Herbert Campbell said...

Tribalism, wow. I don't have the time or space to relate the WHOLE story, but it's safe to say that Tribalism is a nasty word in some circles. I was taking an economics class from an Eothopian born, Polish trained, professor for my gradute degree program and the professor and I, being contemporaries, as such, were on pretty good terms. BUT when I answered his question about why blah blah blah were responding in a certain fashion with "they are acting based on their tribal mentality and conditioning," he shot me a glare and replied with a swift and defiant, No! I thought I might fail the course. Didn't, thankfully. Regardless, the answer remains correct. P.S. I have 1st hand experience with Tribalism---grew up in Saudi Arabia.
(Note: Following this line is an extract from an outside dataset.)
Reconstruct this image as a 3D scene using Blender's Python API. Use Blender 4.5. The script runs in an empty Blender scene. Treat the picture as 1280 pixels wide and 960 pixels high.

Now THAT's Tribalism!

gcotharn said...

It's nice to have you as part of a hardy tribe of persons who visit and comment here!

I'm completely confident that your "tribal mentality" answer was correct. However, my curiosity is piqued: WHAT did the Ethiopian professor believe was the motivation of the persons in question? Did the professor believe the actors were motivated by anger at U.S. actions? Sigh.